PROVIDED INFORMATION>

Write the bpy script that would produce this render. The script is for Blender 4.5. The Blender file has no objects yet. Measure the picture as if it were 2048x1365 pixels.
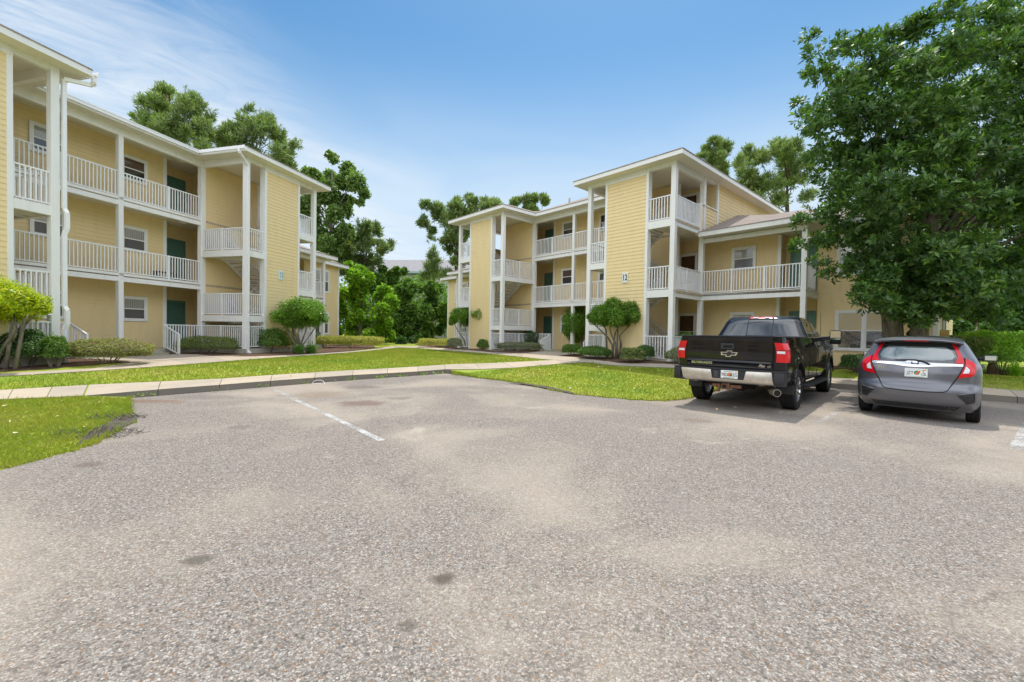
import bpy, bmesh, math, random
import numpy as np
from mathutils import Vector, Matrix
from mathutils.geometry import delaunay_2d_cdt
random.seed(7)
RNG = np.random.default_rng(11)
SC = bpy.context.scene
COL = SC.collection
R = math.radians

# ------------------------------------------------------------ camera
CAM_H = 1.45
F_PX, PITCH, ROLL = 872.98, R(-1.10742), R(0.96761)
_cp, _sp, _c, _s = math.cos(PITCH), math.sin(PITCH), math.cos(ROLL), math.sin(ROLL)
C_FWD = np.array([0, _cp, _sp])
_up0 = np.array([0, -_sp, _cp])
_r0 = np.array([1.0, 0, 0])
C_RT = _c * _r0 + _s * _up0
C_UP = -_s * _r0 + _c * _up0
cam_data = bpy.data.cameras.new('camera')
cam = bpy.data.objects.new('camera', cam_data)
COL.objects.link(cam)
cam_data.sensor_width = 36.0
cam_data.lens = F_PX * 36.0 / 2048.0
cam_data.clip_start = 0.05
cam_data.clip_end = 3000
cam.matrix_world = Matrix(((C_RT[0], C_UP[0], -C_FWD[0], 0), (C_RT[1], C_UP[1], -C_FWD[1], 0),
                           (C_RT[2], C_UP[2], -C_FWD[2], CAM_H), (0, 0, 0, 1)))
SC.camera = cam

# ------------------------------------------------------------ sky, sun, exposure
SUN_EL, SUN_AZ = R(67), R(75)          # azimuth measured from +X
SUN_STRENGTH, SKY_STRENGTH, EXPOSURE = 2.7, 0.105, 0.5
SC.view_settings.view_transform = 'Standard'
SC.view_settings.look = 'None'
SC.view_settings.gamma = 1.0
SC.view_settings.exposure = EXPOSURE
SC.cycles.max_bounces = 8
SC.cycles.transparent_max_bounces = 8
SC.cycles.use_denoising = True
sun_data = bpy.data.lights.new('sun', 'SUN')
sun_data.energy = SUN_STRENGTH
sun_data.angle = R(0.5)
sun_data.color = (1.0, 0.95, 0.86)
sun = bpy.data.objects.new('sun', sun_data)
COL.objects.link(sun)
sdir = Vector((math.cos(SUN_AZ) * math.cos(SUN_EL), math.sin(SUN_AZ) * math.cos(SUN_EL), math.sin(SUN_EL)))
sun.rotation_euler = (-sdir).to_track_quat('-Z', 'Y').to_euler()
sun.location = (0, 0, 40)


class NT:
    """short-hand for building node trees"""
    def __init__(self, tree):
        self.t = tree
        self.n = tree.nodes
        self.l = tree.links

    def add(self, kind, **kw):
        nd = self.n.new(kind)
        for k, v in kw.items():
            if k.startswith('i_'):
                nd.inputs[k[2:].replace('_', ' ')].default_value = v
            else:
                setattr(nd, k, v)
        return nd

    def link(self, a, b):
        self.l.new(a, b)

    def put(self, sock, v):
        if hasattr(v, 'is_linked') or isinstance(v, bpy.types.NodeSocket):
            self.l.new(v, sock)
        else:
            sock.default_value = v

    def math(self, op, a, b=0.0, c=None, clamp=False):
        nd = self.n.new('ShaderNodeMath')
        nd.operation = op
        nd.use_clamp = clamp
        self.put(nd.inputs[0], a)
        self.put(nd.inputs[1], b)
        if c is not None:
            self.put(nd.inputs[2], c)
        return nd.outputs[0]

    def smooth(self, v, a, b, o0=0.0, o1=1.0):
        nd = self.n.new('ShaderNodeMapRange')
        nd.interpolation_type = 'SMOOTHSTEP'
        self.put(nd.inputs[0], v)
        nd.inputs[1].default_value = a
        nd.inputs[2].default_value = b
        nd.inputs[3].default_value = o0
        nd.inputs[4].default_value = o1
        return nd.outputs[0]

    def mix(self, fac, a, b, blend='MIX'):
        nd = self.n.new('ShaderNodeMix')
        nd.data_type = 'RGBA'
        nd.blend_type = blend
        self.put(nd.inputs[0], fac)
        self.put(nd.inputs[6], a)
        self.put(nd.inputs[7], b)
        return nd.outputs[2]

    def noise(self, vec, scale, detail=4.0, rough=0.55, dist=0.0):
        nd = self.n.new('ShaderNodeTexNoise')
        if vec is not None:
            self.l.new(vec, nd.inputs['Vector'])
        nd.inputs['Scale'].default_value = scale
        nd.inputs['Detail'].default_value = detail
        nd.inputs['Roughness'].default_value = rough
        nd.inputs['Distortion'].default_value = dist
        return nd.outputs[0]

    def ramp(self, fac, stops):
        nd = self.n.new('ShaderNodeValToRGB')
        el = nd.color_ramp.elements
        while len(el) < len(stops):
            el.new(0.5)
        for e, (p, c) in zip(el, stops):
            e.position = p
            e.color = c if len(c) == 4 else (*c, 1)
        self.put(nd.inputs[0], fac)
        return nd.outputs[0]

    def bump(self, h, strength=0.3, dist=0.02):
        nd = self.n.new('ShaderNodeBump')
        nd.inputs['Strength'].default_value = strength
        nd.inputs['Distance'].default_value = dist
        self.l.new(h, nd.inputs['Height'])
        return nd.outputs[0]


def rgb(r, g, b):
    return (r, g, b, 1.0)


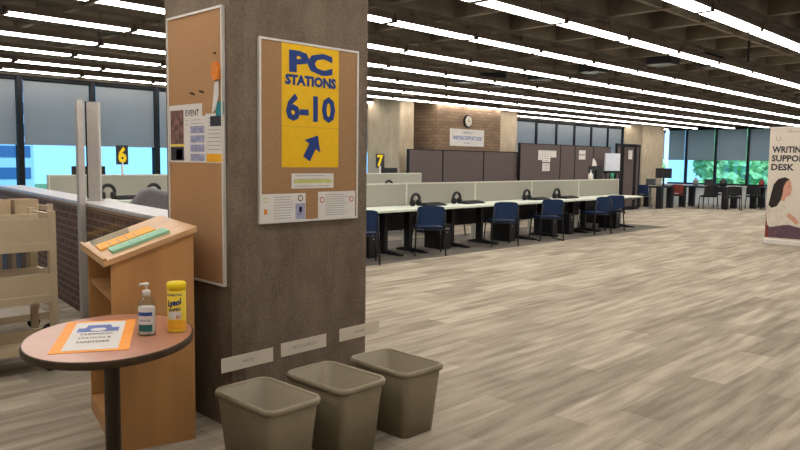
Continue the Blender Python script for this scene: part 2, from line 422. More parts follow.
# black ceiling air vents in a line across the coffers
vp = thing('ceiling_vent', '', 'vent', (0,0,0)); v = mb('black_metal'); v.box(-.16, .16, -.17, .17, 2.88, 3.14, bev=.01); v.build('vent_box', vp)
v = mb('black_metal'); v.box(-.04, .04, -.04, .04, 3.14, 3.36); v.build('duct', vp); seal(vp)
for k, (x, y) in enumerate([(10.05, 8.54-.3), (9.8, 7.40+.3-.25), (10.9, 8.1), (10.5, 6.95), (10.1, 5.75), (9.9, 4.55), (10.6, 4.1)]):
    lab = 'small black box vent hanging in a ceiling coffer above the station desks'
    if k == 0: vp.location = (x, y, 0); vp['label'] = lab; vp['group'] = 'black ceiling vents'
    else: dup(vp, (x, y, 0), 0, lab, 'black ceiling vents')
tag(mb('frame_black').tube([(5.6, 3.14, 3.0), (9.1, 3.14, 3.0), (9.12, 3.14, 2.99), (9.12, 3.14, 2.72)], .012).build('ceiling_pipe'), 'thin dark conduit under the ceiling with a short drop at its end', 'pipe')

# ------------------------------------------------------------------ far pillars
def block(name, x0, x1, y0, y1, m, label, cat, z1=3.36, bev=.01):
    return tag(mb(m).box(x0, x1, y0, y1, 0, z1, bev=bev).build(name), label, cat)
block('concrete_column', 11.43, 11.88, 11.2, 12.25, 'pale_concrete', 'pale beige concrete column by the number 7 sign, left of the brick wall', 'column')
block('brick_column', 12.42, 14.85, 11.0, 12.25, 'tan_brick', 'brown brick block carrying the round clock and the white sign', 'column')
block('concrete_column', 15.25, 16.0, 11.3, 12.25, 'pale_concrete', 'narrow concrete column just right of the brown brick block', 'column')
block('concrete_column', 23.9, 25.6, 11.6, 12.3, 'pale_concrete', 'wide beige concrete column in the far corner behind the dark screens', 'column')
# clock
ck = thing('wall_clock', 'round white wall clock with a dark rim high on the brick block', 'clock', (13.52, 11.0, 2.44))
mb('frame_black').poly([(.15*math.cos(a), .15*math.sin(a)) for a in [2*PI*k/28 for k in range(28)]], .05, basis((0,0,0), (1,0,0), (0,0,1))).build('rim', ck)
mb('clock_face').poly([(.125*math.cos(a), .125*math.sin(a)) for a in [2*PI*k/28 for k in range(28)]], .052, basis((0,0,0), (1,0,0), (0,0,1))).build('face', ck)
m = mb('print_black'); m.box(-.006, .006, -.056, -.053, -.01, .09); m.box(-.006, .05, -.056, -.053, -.008, .008)
for k in range(12):
    a = k*PI/6; m.box(.11*math.cos(a)-.005, .11*math.cos(a)+.005, -.055, -.052, .11*math.sin(a)-.005, .11*math.sin(a)+.005)
m.build('hands', ck)
sg = thing('wall_sign', 'white sign with blue lettering under the clock on the brick block', 'sign', (13.52, 11.0, 2.05))
mb('white_paper').box(-.63, .63, -.03, 0, -.2, .2).build('panel', sg)
for tx, wd_, ht, zz, mm in (('WRITING SUPPORT DESK', 1.1, .095, -.01, 'print_blue'), ('LIBRARY', .4, .05, .12, 'print_grey'), ('Level 1', .25, .045, -.12, 'print_grey')):
    mb(mm).text(tx, wd_, ht, basis((0,-.031,zz), (1,0,0), (0,0,1)), bold=.03).build('lettering', sg)

# ------------------------------------------------------------------ mauve partitions
def partition(name, x0, x1, y, z1, label, group, m='mauve_fabric', z0=.05, fr='frame_black', cat='partition'):
    t = thing(name, label, cat, ((x0+x1)/2, y, 0), 0, group); h = (x1-x0)/2
    mb(m).box(-h+.02, h-.02, -.03, .03, z0, z1-.02).build('fabric_panel', t)
    g = mb(fr); g.box(-h, -h+.02, -.035, .035, 0, z1); g.box(h-.02, h, -.035, .035, 0, z1); g.box(-h+.02, h-.02, -.035, .035, z1-.02, z1); g.build('frame', t)
    return t
for a, b, s_ in ((11.17, 12.28, 'leftmost, behind the back desks'), (12.28, 13.77, 'below the white wall sign'), (13.77, 15.25, 'below the narrow concrete column')):
    partition('office_partition', a, b, 10.7, 1.74, 'low mauve office partition, ' + s_, 'low mauve office partitions')
for a, b, s_ in ((15.12, 17.0, 'with a cluster of white notices'), (17.0, 17.75, 'narrow and bare, between the notices'), (17.75, 18.75, 'with a small pair of notices'), (18.75, 19.75, 'behind the easel board')):
    partition('office_partition', a, b, 10.6, 1.97, 'tall mauve office partition, ' + s_, 'tall mauve office partitions')
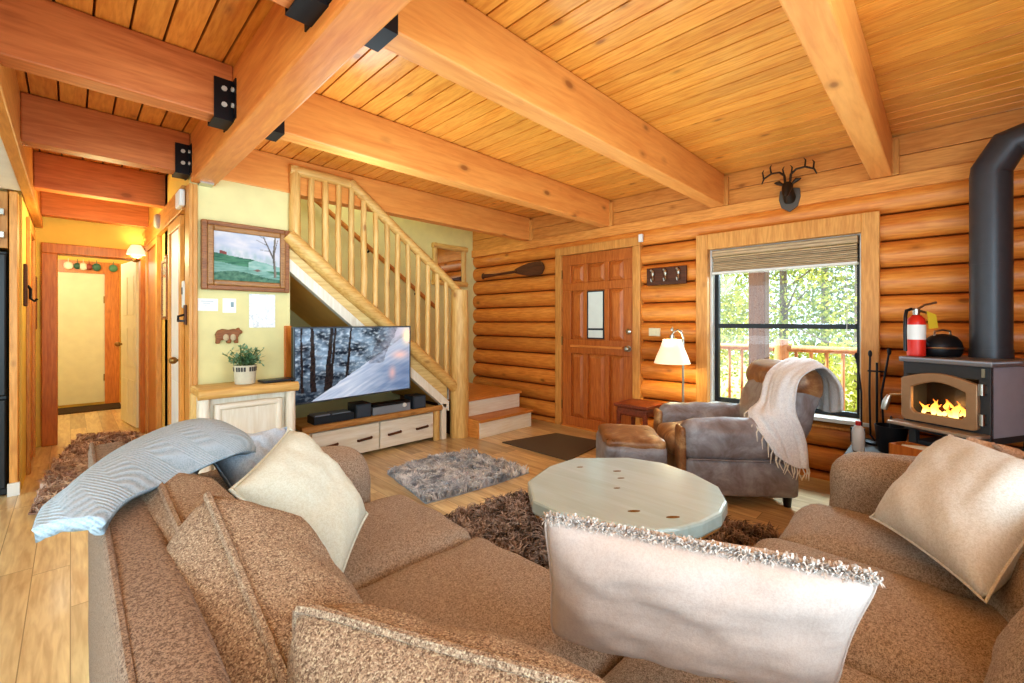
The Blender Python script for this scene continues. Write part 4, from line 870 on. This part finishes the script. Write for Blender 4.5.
# ================================================================= rugs
def inpoly(x,y,P):
    r=False;j=len(P)-1
    for i in range(len(P)):
        if (P[i][1]>y)!=(P[j][1]>y) and x<(P[j][0]-P[i][0])*(y-P[i][1])/(P[j][1]-P[i][1])+P[i][0]: r=not r
        j=i
    return r
m_shag=attr_mat('shag_pile',.95,0,.1)
def shag(name,label,poly,n,cols,h=.035,w=.004,cat='rug',wob=.03):
    cx=sum(p[0] for p in poly)/len(poly); cy=sum(p[1] for p in poly)/len(poly)
    t=thing(name,label,cat,(cx,cy,0)); P=[(x-cx,y-cy) for x,y in poly]
    Q=[]
    for i in range(len(P)):
        a=P[i];b=P[(i+1)%len(P)]
        for k in range(6):
            f=k/6; x=a[0]+(b[0]-a[0])*f; y=a[1]+(b[1]-a[1])*f; s=1+wob*noise.noise(Vector((x*5,y*5,2))); Q.append((x*s,y*s))
    if sum(a[0]*b[1]-b[0]*a[1] for a,b in zip(Q,Q[1:]+Q[:1]))<0: Q=Q[::-1]
    MB().prism(Q,.002,.010).build('backing',plain(name+'_backing',cols[0],.95),t)
    mb=MB(); x0=min(p[0] for p in Q);x1=max(p[0] for p in Q);y0=min(p[1] for p in Q);y1=max(p[1] for p in Q)
    cnt=0; area=0
    while cnt<n:
        x=random.uniform(x0,x1);y=random.uniform(y0,y1)
        if not inpoly(x,y,Q): continue
        cnt+=1; an=2.5*PI*noise.noise(Vector((x*6,y*6,9)))+random.uniform(-.9,.9); l=h*random.uniform(.7,1.5); dx,dy=math.cos(an),math.sin(an); ww=w*random.uniform(.7,1.4); s=random.uniform(.5,1.3)
        c=lerp(cols[0],cols[1],.5+1.2*noise.noise(Vector((x*14,y*14,1)))+random.uniform(-.45,.45)); px,py=-dy*ww,dx*ww
        A_=(x,y,.008); B_=(x+dx*l*.35*s,y+dy*l*.35*s,.008+l*.75); C_=(x+dx*l*s,y+dy*l*s,.008+l*.85)
        mb.add([(A_[0]-px,A_[1]-py,A_[2]),(A_[0]+px,A_[1]+py,A_[2]),(B_[0]+px,B_[1]+py,B_[2]),(B_[0]-px,B_[1]-py,B_[2]),(C_[0],C_[1],C_[2])],[(0,1,2,3),(3,2,4)],None,c[:3])
    o=mb.build('pile',m_shag,t); o['kind']='stuff'; return t
fz=lambda x,y: tuple(onZ(x,y,.02))[:2]
shag('shag_rug','light grey shag rug on the floor in front of the tv stand',[fz(387,472),fz(430,458),fz(471,451.5),fz(529,471),fz(480,487),fz(426,501)],11000,(S(176,184,198),S(250,252,255)),.038,.004)
shag('brown_rug','dark brown shag rug under the coffee table',[(1.15,2.0),fz(452,514),fz(516,494),(2.5,1.7),(2.75,1.1),(2.84,.72),(2.6,.45),(1.9,.4),(1.15,.8)],17000,(S(116,100,90),S(190,172,160)),.04,.0045)
shag('hall_runner','long pinkish brown shaggy runner in hall beside the sofa',[fz(28,512),fz(50,470),fz(78,437),(.5,6.2),(.5,5.5),(.3,4.2),(.1,3.9)],9000,(S(166,132,116),S(236,214,198)),.045,.005)
m_mat=plain('door_mat_fibre',S(104,92,78),.95,bumpy=.5,bs=160)
t=thing('door_mat','flat grey brown mat on floor before the front door','mat',(3.5,2.83,0)); 
P=[fz(502,441),fz(556,432),fz(606,441),fz(568,459)]; P=[(p[0]-3.5,p[1]-2.83) for p in P][::-1]
if sum(a[0]*b[1]-b[0]*a[1] for a,b in zip(P,P[1:]+P[:1]))<0: P=P[::-1]
MB().prism(P,.001,.012).build('mat_body',m_mat,t,bevel=.003)
t=thing('hall_mat','dark flat mat at foot of the pale far door','mat',(.1,8.5,0)); MB().box(-.45,.42,-.25,.3,.001,.014).build('mat_body',plain('dark_mat',S(70,52,34),.95,bumpy=.4,bs=160),t,bevel=.003)
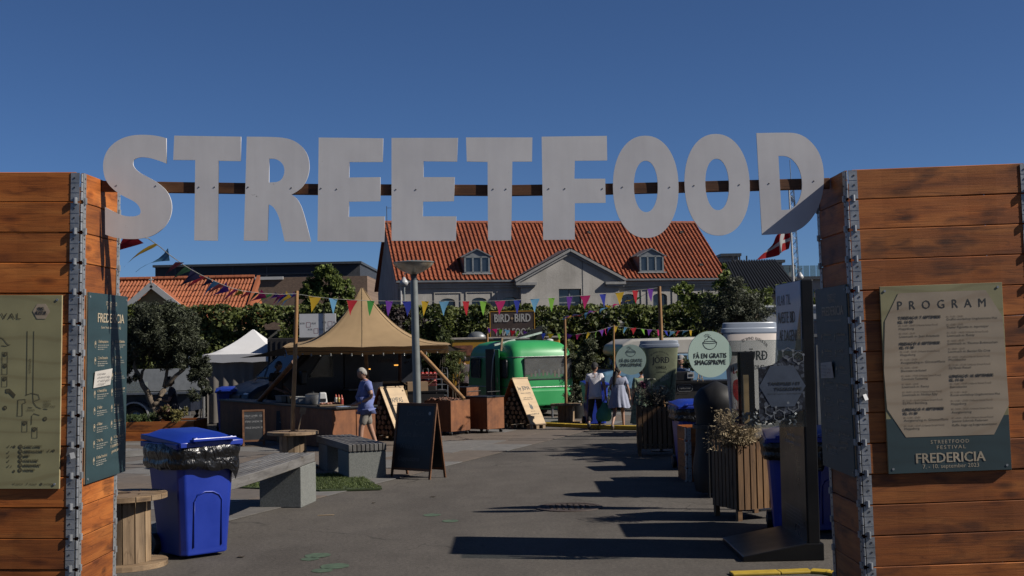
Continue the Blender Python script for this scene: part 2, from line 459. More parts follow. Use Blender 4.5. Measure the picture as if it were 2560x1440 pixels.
# stone paving on the left of the asphalt path, slab by slab
e0, e1 = gnd(565, 1305), gnd(1300, 1120)
ed = (e1 - e0).normalized(); en = Vector((-ed.y, ed.x, 0))
pav = struct('stone_paving', MB().poly([e0 - ed * 3 + en * 14 + Vector((0, 0, .004)), e0 - ed * 3 + Vector((0, 0, .004)), e0 + ed * 32 + Vector((0, 0, .004)), e0 + ed * 32 + en * 14 + Vector((0, 0, .004))], .002, (0, 0, 1)), M('joint_sand', (.10, .09, .08), .95))
SL = [MB().box((0, 0, 0), (L - .012, .888, .05)).mesh('slab') for L in (1.0, 1.5, 1.25)]
for me in SL: me.materials.append(PAVE)
yaw = math.atan2(ed.y, ed.x); cnt = 0
for r in range(11):
    s = -3 + random.random()
    while s < 31 and cnt < 300:
        k = random.randrange(3); L = (1.0, 1.5, 1.25)[k]
        p = e0 + ed * (s + L / 2) + en * (.45 + .9 * r)
        if p.x > -16:
            link('slab', SL[k], PAVE, pav, (p.x, p.y, -.012 + random.uniform(-.002, .002)), (random.uniform(-.002, .002), random.uniform(-.002, .002), yaw)); cnt += 1
        s += L

# ================================================================ main building with red tile roof
def tile_mat(name, c0, c1, c2):
    m, nt, b = new_mat(name)
    oi = node(nt, 'ShaderNodeObjectInfo'); geo = node(nt, 'ShaderNodeNewGeometry')
    ad = node(nt, 'ShaderNodeMath', operation='ADD'); nt.links.new(oi.outputs['Random'], ad.inputs[0]); nt.links.new(geo.outputs['Random Per Island'], ad.inputs[1])
    fr = node(nt, 'ShaderNodeMath', operation='FRACT'); nt.links.new(ad.outputs[0], fr.inputs[0])
    c = ramp(nt, fr.outputs[0], [(0, c0), (.5, c1), (1, c2)])
    tc = node(nt, 'ShaderNodeNewGeometry'); n = noise_tex(nt, tc.outputs['Position'], .55, 5, .65)
    c = mixc(nt, 1, c, ramp(nt, n, [(.3, (.72, .68, .62)), (.6, (1.06, 1.05, 1.05))]), 'MULTIPLY')
    nt.links.new(c, b.inputs['Base Color']); b.inputs['Roughness'].default_value = .75; return m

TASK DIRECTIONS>
In the records above, locate every line with the string "follow" and copy it.

REPLY TO THE EXERCISE>
Continue the Blender Python script for this scene: part 2, from line 422. More parts follow.
Continue the Blender Python script for this scene: part 2, from line 459. More parts follow. Use Blender 4.5. Measure the picture as if it were 2560x1440 pixels.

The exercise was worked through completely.